Ibrahim Traoré, who took power in 2022 coup, tells state broadcaster ‘we must tell the truth, democracy isn’t for us’
People in Burkina Faso should forget about democracy as it is “not for us”, the military president, Ibrahim Traoré, told the country’s state broadcaster.
Traoré took power in a coup in September 2022, toppling another junta that had taken power just nine months earlier. He has since stifled opposition and in January banned political parties outright.
A transition to democracy had originally been planned for 2024, but that year the junta extended Traoré’s rule until 2029.

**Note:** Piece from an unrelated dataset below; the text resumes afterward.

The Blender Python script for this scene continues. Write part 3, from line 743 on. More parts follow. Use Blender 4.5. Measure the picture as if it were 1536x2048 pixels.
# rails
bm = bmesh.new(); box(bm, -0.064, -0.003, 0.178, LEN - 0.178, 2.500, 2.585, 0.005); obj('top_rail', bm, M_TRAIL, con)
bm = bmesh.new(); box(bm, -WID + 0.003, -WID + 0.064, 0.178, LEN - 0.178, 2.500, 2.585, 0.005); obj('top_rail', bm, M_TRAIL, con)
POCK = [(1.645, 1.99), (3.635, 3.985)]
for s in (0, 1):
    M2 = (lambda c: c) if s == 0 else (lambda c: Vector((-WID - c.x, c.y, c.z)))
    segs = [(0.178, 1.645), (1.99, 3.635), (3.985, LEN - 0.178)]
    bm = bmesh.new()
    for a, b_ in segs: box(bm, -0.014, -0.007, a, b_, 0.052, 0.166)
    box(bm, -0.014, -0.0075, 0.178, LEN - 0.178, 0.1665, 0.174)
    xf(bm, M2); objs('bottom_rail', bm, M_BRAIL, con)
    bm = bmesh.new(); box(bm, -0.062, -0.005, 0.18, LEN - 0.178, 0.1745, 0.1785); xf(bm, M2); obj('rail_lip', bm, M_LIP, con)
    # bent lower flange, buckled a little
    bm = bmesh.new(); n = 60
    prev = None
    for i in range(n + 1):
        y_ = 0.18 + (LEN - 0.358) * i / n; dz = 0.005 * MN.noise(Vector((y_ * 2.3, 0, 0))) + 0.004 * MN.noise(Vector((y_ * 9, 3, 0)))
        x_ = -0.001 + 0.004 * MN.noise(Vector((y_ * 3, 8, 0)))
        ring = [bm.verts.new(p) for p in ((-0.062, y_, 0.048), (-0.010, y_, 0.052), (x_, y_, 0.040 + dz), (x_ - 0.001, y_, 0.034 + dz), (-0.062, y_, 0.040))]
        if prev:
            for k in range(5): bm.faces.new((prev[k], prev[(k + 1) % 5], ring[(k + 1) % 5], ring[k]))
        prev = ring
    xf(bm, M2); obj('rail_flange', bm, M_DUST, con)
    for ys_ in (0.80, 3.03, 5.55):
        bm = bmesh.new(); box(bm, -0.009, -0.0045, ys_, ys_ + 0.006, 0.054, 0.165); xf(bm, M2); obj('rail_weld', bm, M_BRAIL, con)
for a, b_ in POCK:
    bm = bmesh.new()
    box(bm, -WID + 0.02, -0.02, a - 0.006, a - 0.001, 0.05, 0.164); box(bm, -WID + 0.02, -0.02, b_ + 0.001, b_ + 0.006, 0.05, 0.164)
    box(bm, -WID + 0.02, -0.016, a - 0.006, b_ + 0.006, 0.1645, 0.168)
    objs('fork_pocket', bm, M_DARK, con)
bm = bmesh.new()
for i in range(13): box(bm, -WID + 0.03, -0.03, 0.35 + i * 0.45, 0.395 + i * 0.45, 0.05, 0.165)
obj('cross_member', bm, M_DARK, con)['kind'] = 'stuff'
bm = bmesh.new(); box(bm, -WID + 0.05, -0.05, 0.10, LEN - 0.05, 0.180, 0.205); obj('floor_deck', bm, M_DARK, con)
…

“We’re not even talking about elections, first of all … People need to forget about the question of democracy … We must tell the truth, democracy isn’t for us,” Traoré said in an interview on Thursday with the state broadcaster Radiodiffusion Télévision du Burkina (RTB).



Some 30% of Burkinabés are Christian or Catholic. It could be argued that homophobia in Burkina Faso is a result of western colonialism via mission trips and schools.
Even assuming that this has anything directly to do with religion which is already a big leap it is a Muslim majority country that had no laws against homosexuality prior to or right after independence from France… Sorry but this sounds like a pretty difficult one to pin on western colonialism.
To put it simply, when western forces colonize a people, they simultaneously suppress and frame their traditions as barbaric and prop up their own western values as civilized. The colonized people experience unconscionable violence from these western forces, seeing first hand the inhumanity being caused in the name of ‘civility’. Naturally, as anti-colonial resistance mounts, the most anti-West voices gain the most momentum, seen as less corruptible to those western forces and more unwavering in their resistance. So it’s no surprise that reactionary attitudes on civil rights come as a reaction to western colonialism.
It’s only once a people are able to reclaim their sovereignty that civil rights movements are able to build, fight for, and win those rights domestically. Without being co-opted by foreign powers with the only goal of destabilization.
I wasn’t aware of the connection myself until I read Fanon’s works at length
No doubt it and many other historical events will affect many things later on but it’s still not really a reasonable position to assume that has to be it even with lots of evidence that makes it seem unlikely in a particular case. Colonialism did not introduce anti-homosexual attitudes to the African continent. Islam, which arrived before the western colonialists also has them but wasn’t the first appearance of that there either.
This history of lgbt acceptance and religion is complicated, but that is beside the point here.
Colonialism and Imperialism are absolutely to blame for the reasons described prior, they have significantly halted progress made in civil rights within their target countries. A foreign power mass executing your people makes it difficult for the conversion to be anything but liberation.
If you want to learn more about the psychology of colonialism on the colonized, and how that influences social beliefs and revolutionary resistance, read anything Frantz Fanon.
Sorry but colonialism being to blame here seems like an a priori assumption with you and not anything that you’ve actually factually established.
I certainly don’t have a problem with the idea of colonialism or other parts of history having very long lasting and diverse effects but it’s just not the case that we can say it is the root cause of any given issue absent of any real evidence for such a claim.
My analysis is based on Fanon, how well read are you on anti-colonialism?
As I said. “Analysis” only based on a theoretical framework with zero supporting facts is not analysis, it’s dogma.
There are a significant amount of support facts for how French Colonialism and Neocolonialism have affected Burkina Faso, not to mention the plethora of other countries affected similarly. Not only does Fanon use a large amount of supporting facts in his works, it’s very easy to find such in reference to neocolonialism online. As I have when responding to the other person.
This is a classic appeal to authority rather than addressing their question.
No, it’s not unless you’re claiming Fanon in unreliable and not credible. A counter argument of ‘I don’t personally think so’ is not a valid counter argument against the highly respected works of an academic who both lived and studied his lifes work
The Wretched of the Earth
A Dying Colonialism
Black Skin, White Masks
If you can’t attack the substance, you attack the source. The only other time I’ve seen a weak bs claim of ‘appeal to authority’ is from people who try to discredit human rights reporting on genocide.